According to the DOJ, Nnebocha was arrested by Polish authorities in April 2025 and remained in custody until his transfer to the US, where he made his first court appearance in Miami, Florida.
Court documents reveal that Nnebocha and his associates orchestrated a five-year inheritance fraud scheme. They sent personalised letters to elderly Americans, claiming the recipients were entitled to multimillion-dollar inheritances from deceased relatives in Spain. To claim the supposed funds, victims were told to pay delivery charges, taxes, or other fees. Sadly, the promised inheritance never existed. Payments were instead funneled through a web of US-based intermediaries—many of them former victims who were manipulated into forwarding money to the fraudsters.
Nnebocha now faces several charges, including conspiracy to commit mail and wire fraud, as well as mail and wire fraud. Each count carries a maximum prison sentence of 20 years. A federal district judge will determine his final sentence after considering statutory guidelines.
Two co-defendants, Okezie Bonaventure Ogbata (extradited from Portugal) and Ehis Lawrence Akhimie (extradited from the UK), have already pleaded guilty and were sentenced to 97 months in prison for their roles in the same scheme.
The DOJ stressed that the case is part of a wider effort to protect seniors from scams such as romance fraud, lottery scams, tech support fraud, and grandparent scams, noting that these schemes “exploit the vulnerability of seniors and often result in devastating financial losses.”
The investigation was carried out with the collaboration of the DOJ’s Consumer Protection Branch, the US Attorney’s Office for the Southern District of Florida, the FBI’s Legal Attaché in Poland, INTERPOL, and Polish authorities.

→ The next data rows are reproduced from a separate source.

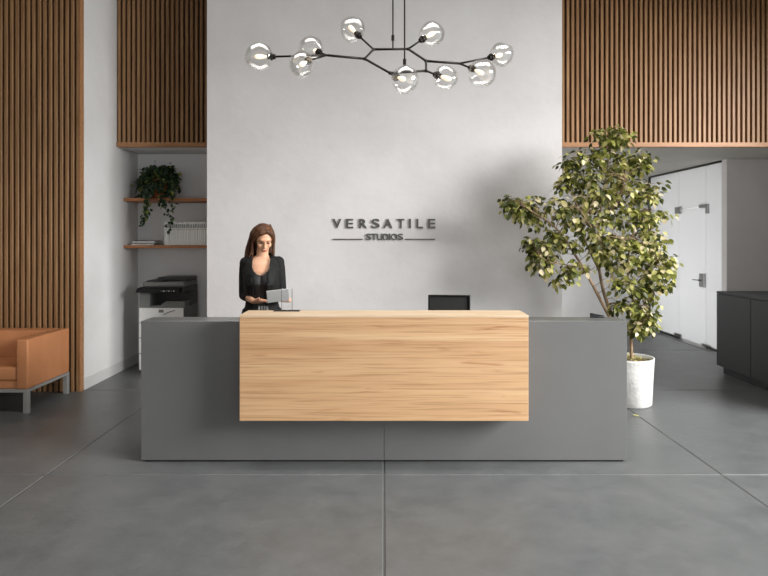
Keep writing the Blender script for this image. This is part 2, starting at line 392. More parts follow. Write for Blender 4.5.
# ---------------------------------------------------------------- sofa
t = thing('sofa', 'tan leather box sofa on a square steel frame by the slat wall', 'sofa', (-3.33, 5.74, 0))
D = .76; W = 1.62
def sp(name, x0, x1, y0, y1, z0, z1, bev=.02, seg=4, m='leather'): return obj(name, bx(x0, x1, y0, y1, z0, z1, bev, seg), M[m], t, True)
sp('armrest', -.11, 0, 0, D, .225, .69, .014); sp('armrest', -W, -W+.11, 0, D, .225, .69, .014)
sp('backrest', -W+.112, -.112, D-.20, D, .225, .69, .014)
sp('seat_base', -W+.112, -.112, .025, D-.202, .225, .30, .01)
sp('seat_cushion', -W/2+.002, -.114, .012, D-.204, .301, .43, .022); sp('seat_cushion', -W+.114, -W/2-.002, .012, D-.204, .301, .43, .022)
bm = bmesh.new()
box(bm, -W, 0, 0, .05, .195, .2245, .002); box(bm, -W, 0, D-.05, D, .195, .2245, .002); box(bm, -.05, 0, .05, D-.05, .195, .2245, .002); box(bm, -W, -W+.05, .05, D-.05, .195, .2245, .002)
obj('metal_frame', bm, M['satin_steel'], t)
for x in (-.0, -W+.045):
    for y in (0, D-.045): obj('leg', bx(x-.045, x, y, y+.045, 0, .1945, .002), M['satin_steel'], t)

# ---------------------------------------------------------------- niche shelves and contents
S1, S2 = 2.135, 1.547
def shelf(z, th, label): 
    o = obj('wall_shelf', bx(XNL+.0005, XNR-.0005, 7.62, 8.0695, z-th, z, .002, 1), M['shelf']); tag(o, label, 'shelf', None); return o
shelf(S1, .04, 'upper wooden wall shelf in the recess under the potted ivy'); shelf(S2, .035, 'lower wooden wall shelf in the recess under the white volumes')
# white bound volumes
x = -2.742; i = 0; proto = None
bind = random.Random(3)
n = 0
while x < XNR-.04:
    wd = bind.choice([.020, .023, .026])
    if n == 0: wd = .05
    if x+wd > XNR-.004: break
    b_ = obj('bound_volume', bx(0, wd-.0025, 0,   .21, 0, .293, .0015, 1), M['paper']); b_.location = (x, 7.66+bind.random()*.004, S2+.0003)
    lab = obj('spine_label', bx(wd*.25, wd*.75, -.0008, -.0001, .215, .262), M['copier_grey'], b_)
    bar = obj('spine_band', bx(wd*.3, wd*.7, -.0008, -.0001, .195, .203), M['shelf'], b_)
    if n == 0: tag(b_, 'widest white volume at the left end of the shelf row, under the ivy trail', 'book', 'white volumes on the lower shelf')
    elif n == 1: tag(b_, 'thin white volume right beside the widest one at the row\'s left end', 'book', 'white volumes on the lower shelf')
    else: tag(b_, 'slim white bound volume upright inside the tight row on the lower shelf', 'book', 'white volumes on the lower shelf')
    last = b_; x += wd; n += 1
last['label'] = 'slim white volume at the right end of the row, against the centre wall'
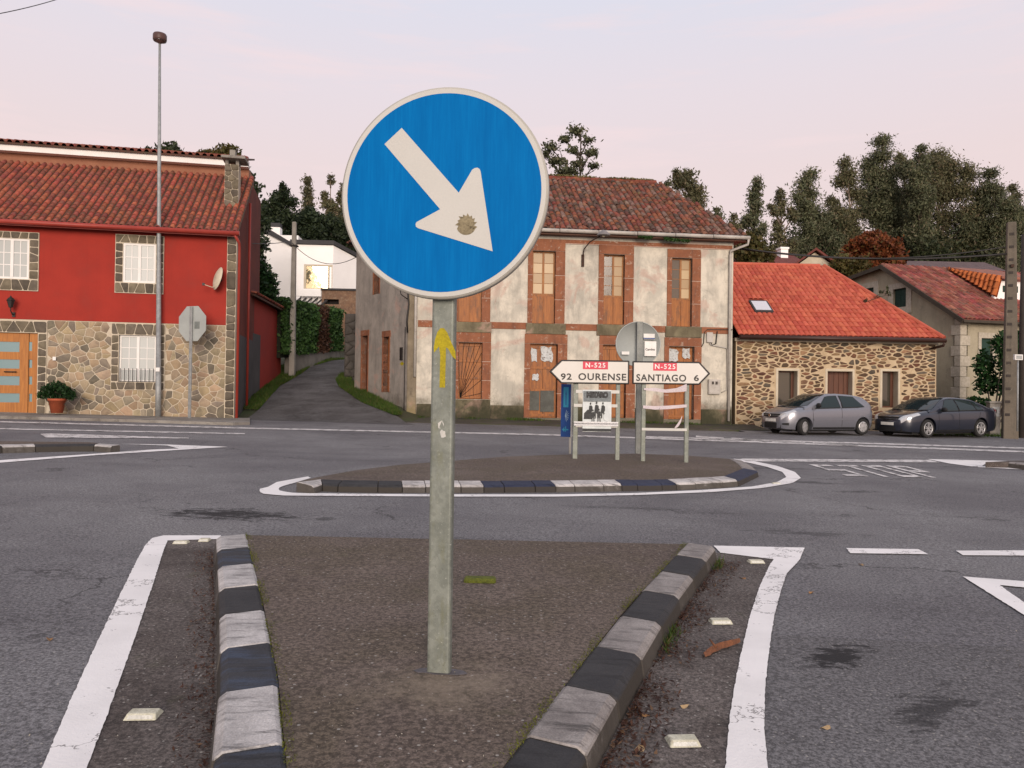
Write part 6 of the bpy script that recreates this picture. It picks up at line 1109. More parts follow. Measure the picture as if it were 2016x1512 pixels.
def car(name, label, loc, yaw, scale, K, paint):
    root = thing(name, label, 'car', loc, yaw, 'cars parked by the stone house'); root.scale = (scale,) * 3
    L, Wd = K['L'], K['W']; hw = smooth_curve(K['plan'], sig=4); deck = smooth_curve(K['deck'], sig=5); belt = smooth_curve(K['belt'], sig=5); low = smooth_curve(K['low'], sig=4); roof = smooth_curve(K['roof'], sig=6); Rz = K['H']
    xa, xf = K['roof'][0][0], K['roof'][-1][0]
    def sec(x):
        w_, b, d, s_ = hw(x), belt(x), deck(x), low(x); d = max(d, b - .12) if False else d; t_ = min(b, d)
        return [(0, s_), (w_ * .72, s_), (w_ * .93, s_ + .03), (w_ * .975, s_ + .14), (w_ * .995, s_ + (t_ - s_) * .42), (w_, s_ + (t_ - s_) * .66), (w_ * .985, t_ - .09), (w_ * .955, t_ - .02), (w_ * .86, d - .004), (w_ * .55, d + .018), (0, d + .028)]
    st_ = sorted(set(list(np.linspace(-L / 2, -L / 2 + .25, 7)) + list(np.linspace(-L / 2 + .25, L / 2 - .3, 36)) + list(np.linspace(L / 2 - .3, L / 2, 9)))); m = MB(); vs = []; fs = []
    for x in st_: h_ = sec(x); vs += [(x, y, z) for y, z in h_] + [(x, -y, z) for y, z in h_[-2:0:-1]]
    n_ = 20
    for i in range(len(st_) - 1):
        for k in range(n_): fs.append((i * n_ + k, i * n_ + (k + 1) % n_, (i + 1) * n_ + (k + 1) % n_, (i + 1) * n_ + k))
    fs += [tuple(range(n_))[::-1], tuple((len(st_) - 1) * n_ + k for k in range(n_))]; m.add(vs, fs, True); me = m.mesh('body', paint)
    bm = bmesh.new(); bm.from_mesh(me); bmesh.ops.recalc_face_normals(bm, faces=bm.faces); bm.to_mesh(me); bm.free()
    body = link(bpy.data.objects.new('body', me)); cut = MB()
    for wx in K['wheels']:
        for sy in (-1, 1): cut.lathe([(K['r'] * 1.17, 0), (K['r'] * 1.17, .42)], (wx, sy * (Wd / 2 - .17) + .0, K['r'] + .015), 32, 'y', False)
    cm_ = cut.mesh('cut', None)
    for v_ in cm_.vertices: v_.co.y += .21
    bm = bmesh.new(); bm.from_mesh(cm_); bmesh.ops.recalc_face_normals(bm, faces=bm.faces); bm.to_mesh(cm_); bm.free()
    co = link(bpy.data.objects.new('cut', cm_)); md = body.modifiers.new('b', 'BOOLEAN'); md.object = co; md.operation = 'DIFFERENCE'; md.solver = 'EXACT'; bpy.context.view_layer.update()
    me2 = bpy.data.meshes.new_from_object(body.evaluated_get(bpy.context.evaluated_depsgraph_get())); bpy.data.objects.remove(body); bpy.data.objects.remove(co); me2.name = 'body'; me2.materials.clear(); me2.materials.append(paint); me2.set_sharp_from_angle(angle=rad(38)); body = place(me2, 'body', root)
    tum = K['tum']
    def side(x, z): f = max(0, min(1, (z - belt(x)) / (Rz - .06 - belt(x)))); return hw(x) * .955 - tum * f ** 1.25
    m = MB(); vs = []; gx = np.linspace(xa, xf, 40)
    for x in gx:
        b, r_ = belt(x) - .05, max(roof(x), belt(x) - .03); zt_ = max(b + .005, r_ - .055 * min(1, (r_ - b) / .3)); pts = [(side(x, b), b), (side(x, b + (zt_ - b) * .5), b + (zt_ - b) * .5), (side(x, zt_), zt_), (side(x, zt_) - .045, zt_ + (r_ - zt_) * .62), (side(x, zt_) * .72, r_ - .006), (0, r_ + .006)]
        vs += [(x, y, z) for y, z in pts] + [(x, -y, z) for y, z in pts[-2::-1]]
    n_ = 11; fs = [(i * n_ + k, i * n_ + k + 1, (i + 1) * n_ + k + 1, (i + 1) * n_ + k) for i in range(39) for k in range(n_ - 1)]; m.add(vs, fs, True); me = m.mesh('roof_shell', paint); bm = bmesh.new(); bm.from_mesh(me); bmesh.ops.recalc_face_normals(bm, faces=bm.faces); bm.to_mesh(me); bm.free(); place(me, 'roof_shell', root)
    def glazing(nm, xb0, xb1, xt0, xt1, zb_, zt_, sgn, curve=0, pad=.0, mt=M_carglass, off=.007, round_=.0):
        n2, n3 = 14, 8; vs = []
        for j in range(n3 + 1):
            for i in range(n2 + 1):
                a, b = i / n2, j / n3; x = (xb0 + (xb1 - xb0) * a) * (1 - b) + (xt0 + (xt1 - xt0) * a) * b; zt2 = min(zt_, roof(x) - .075); z = (belt(x) + zb_) * (1 - b) + zt2 * b; vs.append((x, sgn * (side(x, z) + off), z))
        m_ = MB(); m_.add(vs, [(j * (n2 + 1) + i, j * (n2 + 1) + i + 1, (j + 1) * (n2 + 1) + i + 1, (j + 1) * (n2 + 1) + i) for j in range(n3) for i in range(n2)], True); me_ = m_.mesh(nm, mt)
        if sgn > 0: me_.flip_normals()
        return place(me_, nm, root)
    for sgn in (1, -1):
        for (xb0, xb1, xt0, xt1) in K['side_windows']:
            glazing('window_seal', xb0 - .025, xb1 + .03, xt0 - .025, xt1 + .03, -.005, Rz - .075, sgn, mt=M_under, off=.004); glazing('side_window', xb0, xb1, xt0, xt1, .02, Rz - .1, sgn, off=.009)
    def screen(nm, xb, xt, fwd, mg=.09, mt=M_carglass, off=.012, s0=.0, s1=1.0):
        n2, n3 = 16, 10; vs = []
        for j in range(n3 + 1):
            for i in range(n2 + 1):
                a, b = -1 + 2 * i / n2, s0 + (s1 - s0) * j / n3; x = xb + (xt - xb) * b; x2 = x - (1 if fwd else -1) * .10 * a * a; z = roof(x2); zz = max(z - .055, belt(x2)); y = a * (side(x2, zz) - mg * (.55 + .45 * b)); vs.append((x2 + (off if fwd else -off) * .7, y, z + off - .02 * a ** 4))
        m_ = MB(); m_.add(vs, [(j * (n2 + 1) + i, j * (n2 + 1) + i + 1, (j + 1) * (n2 + 1) + i + 1, (j + 1) * (n2 + 1) + i) for j in range(n3) for i in range(n2)], True); me_ = m_.mesh(nm, mt); 
        if not fwd: me_.flip_normals()
        return place(me_, nm, root)
    screen('windscreen', *K['wind'], True, .06, off=.010); screen('rear_window', *K['rear'], False, .1)
    m = MB(); xw = K['wind'][0]; m.add([(xw + .05 - .12 * a * a + dx, a * (hw(xw) * .86), deck(xw + .05) + .035 - .01 * a * a) for dx in (.0, .09) for a in np.linspace(-1, 1, 9)], [(i, i + 1, 10 + i, 9 + i) for i in range(8)]); m.build('cowl', M_under, root)
    MB().box(-L / 2 + .45, L / 2 - .4, -Wd * .38, Wd * .38, .13, .3).build('underbody_shade_slab', M_under, root)  # dark slab below the floor, added to deepen the shade under the car
    patch(root, dict(hw=hw, sec=sec, L=L), 'sill', M_under, K['wheels'][1] + K['r'] * 1.25, K['wheels'][0] - K['r'] * 1.25, 1.2, 2.75, .008)
    # wheels
    for wi, wx in enumerate(K['wheels']):
        for sy in (1, -1):
            r_ = K['r']; steer = K['steer'] if wi == 0 else 0; h0 = link(bpy.data.objects.new('wheel', None)); bpy.data.objects.remove(h0)
            m = MB(); m.lathe([(r_ * .62, -.09), (r_ * .9, -.095), (r_ * .98, -.07), (r_, -.03), (r_, .03), (r_ * .98, .07), (r_ * .9, .095), (r_ * .66, .09), (r_ * .62, .05)], (0, 0, 0), 36, 'y', True, False); T = M.Translation((wx, sy * (Wd / 2 - .115), r_)) @ M.Rotation(steer, 4, 'Z') @ (M.Identity(4) if sy < 0 else M.Rotation(math.pi, 4, 'Z'))
            ty = place(m.mesh('wheel', M_tyre), 'wheel', root, T); m = MB(); m.lathe([(0, .055), (r_ * .3, .05), (r_ * .58, .03), (r_ * .64, .085)], (0, 0, 0), 36, 'y', True, False)
            m.build('brake', M_under, ty); m = MB()
            if K['spokes'] == 5:
                for k in range(5):
                    a = 2 * math.pi * k / 5 + .3
                    for da in (-.17, .17): p0 = V((r_ * .14 * math.cos(a + da * 2), -.075, r_ * .14 * math.sin(a + da * 2))); p1 = V((r_ * .64 * math.cos(a + da), -.085, r_ * .64 * math.sin(a + da))); m.beam(p0, p1, .03, .05, (0, 1, 0))
                m.lathe([(r_ * .6, .06), (r_ * .62, .093), (r_ * .68, .095), (r_ * .69, .08)], (0, 0, 0), 36, 'y', True, False); m.lathe([(0, .09), (r_ * .14, .085), (r_ * .17, .06)], (0, 0, 0), 16, 'y', True, False)
            else:
                m.lathe([(0, .098), (r_ * .2, .095), (r_ * .5, .08), (r_ * .64, .088), (r_ * .67, .07)], (0, 0, 0), 36, 'y', True, False)
                dk = MB()
                for k in range(7):
                    a = 2 * math.pi * k / 7; dk.lathe([(0, 0), (r_ * .055, -.001)], (r_ * .5 * math.cos(a), -.0865, r_ * .5 * math.sin(a)), 8, 'y', False, False)
                dk.build('holes', M_under, ty)
            rm = m.build('rim', M_alloy, ty)
    for f in K['fit']: f(root, dict(hw=hw, deck=deck, belt=belt, low=low, sec=sec, L=L, W=Wd, paint=paint, side=side))
    return root
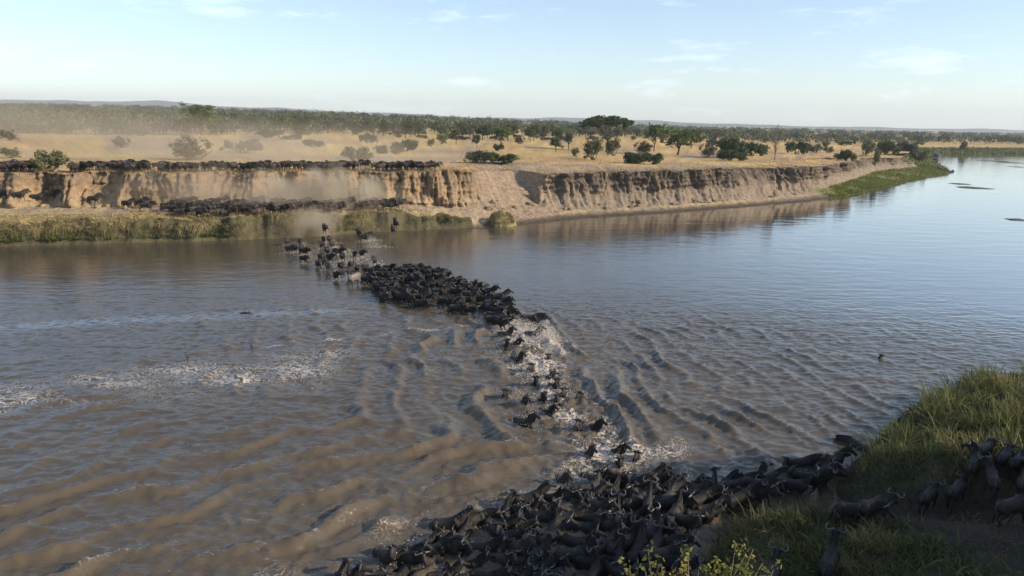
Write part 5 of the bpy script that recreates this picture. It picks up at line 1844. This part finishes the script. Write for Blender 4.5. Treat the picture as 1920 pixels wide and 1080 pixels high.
dust('dust_cloud', (-27, 111, 5.2), (13, 7, 5.0), 1.0, 1, 'pale dust billowing at the cliff foot above the ledge herd', 0.22, 0.47)
dust('dust_cloud', (-46, 106, 5.2), (26, 9, 5.5), 0.26, 2, 'thin dust hanging over the left of the ledge', 0.12, 0.45)
dust('dust_cloud', (-28, 101.0, 1.8), (8, 5, 3.6), 0.5, 3, 'dust rolling down the cut in the grassy bank', 0.3, 0.47)
dust('dust_cloud', (-55, 135, 10), (58, 32, 9), 0.032, 4, 'broad veil of dust over the upper herd', 0.05, 0.42)
dust('dust_cloud', (-180, 265, 12), (125, 85, 14), 0.010, 5, 'brown dust drifting before the left woodland', 0.02, 0.42)

hz_bm = bmesh.new()
bmesh.ops.create_cube(hz_bm, size=1.0)
hz_me = bpy.data.meshes.new('haze')
hz_bm.to_mesh(hz_me)
hz_bm.free()
haze = link('haze', hz_me)
haze.scale = (26000, 11000, 260)
haze.location = (0, 4500, 126)
hm = bpy.data.materials.new('haze')
hm.use_nodes = True
hm.node_tree.nodes.clear()
ho = hm.node_tree.nodes.new('ShaderNodeOutputMaterial')
hv = hm.node_tree.nodes.new('ShaderNodeVolumePrincipled')
hv.inputs['Color'].default_value = (0.80, 0.88, 1.0, 1)
hv.inputs['Density'].default_value = 0.00011
hv.inputs['Anisotropy'].default_value = 0.1
hm.node_tree.links.new(hv.outputs['Volume'], ho.inputs['Volume'])
hz_me.materials.append(hm)
tag(haze, 'pale blue air between the camera and the horizon', 'haze', kind='stuff')

# ------------------------------------------------------------------ labels: number look-alikes from the left within their own small set
ORD = ['leftmost', 'second from left', 'third from left', 'fourth from left', 'fifth from left', 'sixth from left', 'seventh from left', 'eighth from left', 'ninth from left', 'tenth from left']
ORD += ['%s from left' % w for w in ('eleventh', 'twelfth', 'thirteenth', 'fourteenth', 'fifteenth', 'sixteenth', 'seventeenth', 'eighteenth', 'nineteenth', 'twentieth', 'twenty-first', 'twenty-second', 'twenty-third', 'twenty-fourth', 'twenty-fifth', 'twenty-sixth', 'twenty-seventh', 'twenty-eighth')]
bpy.context.view_layer.update()
same = {}
for o in C.objects:
    if o.parent is None and o.get('group') and o.get('label') and o.get('kind') is None:
        same.setdefault(o['label'], []).append(o)
for lab, obs in same.items():
    if 1 < len(obs) <= len(ORD):
        obs.sort(key=lambda o: o.location.x / o.location.y)
        for i, o in enumerate(obs):
            o['label'] = ORD[i] + ', ' + lab
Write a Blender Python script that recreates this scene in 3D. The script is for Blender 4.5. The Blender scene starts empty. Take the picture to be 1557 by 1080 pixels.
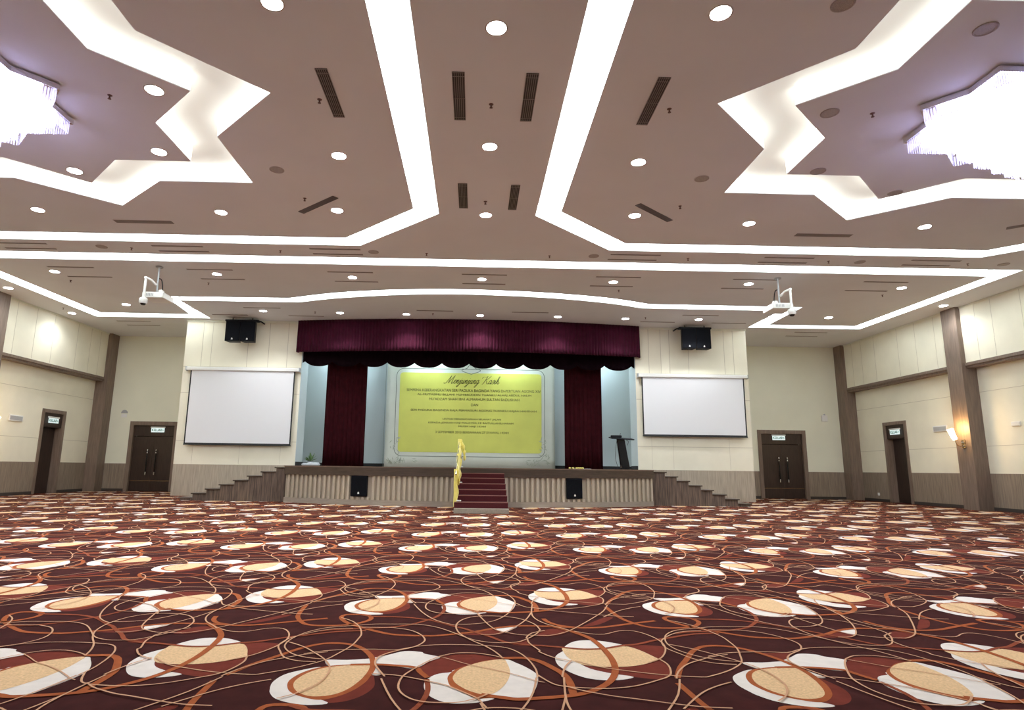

According to the DOJ, this extradition underscores their commitment to holding perpetrators accountable, no matter where they operate, and to safeguarding seniors from fraudulent schemes that can devastate lives.
This case follows another high-profile extradition earlier in the year, when Chukwuemeka Amachukwu, 39, was transferred from France to New York to face charges of computer hacking, fraud, and identity theft. Both cases reflect the US government’s intensifying crackdown on cross-border financial crimes targeting vulnerable groups worldwide.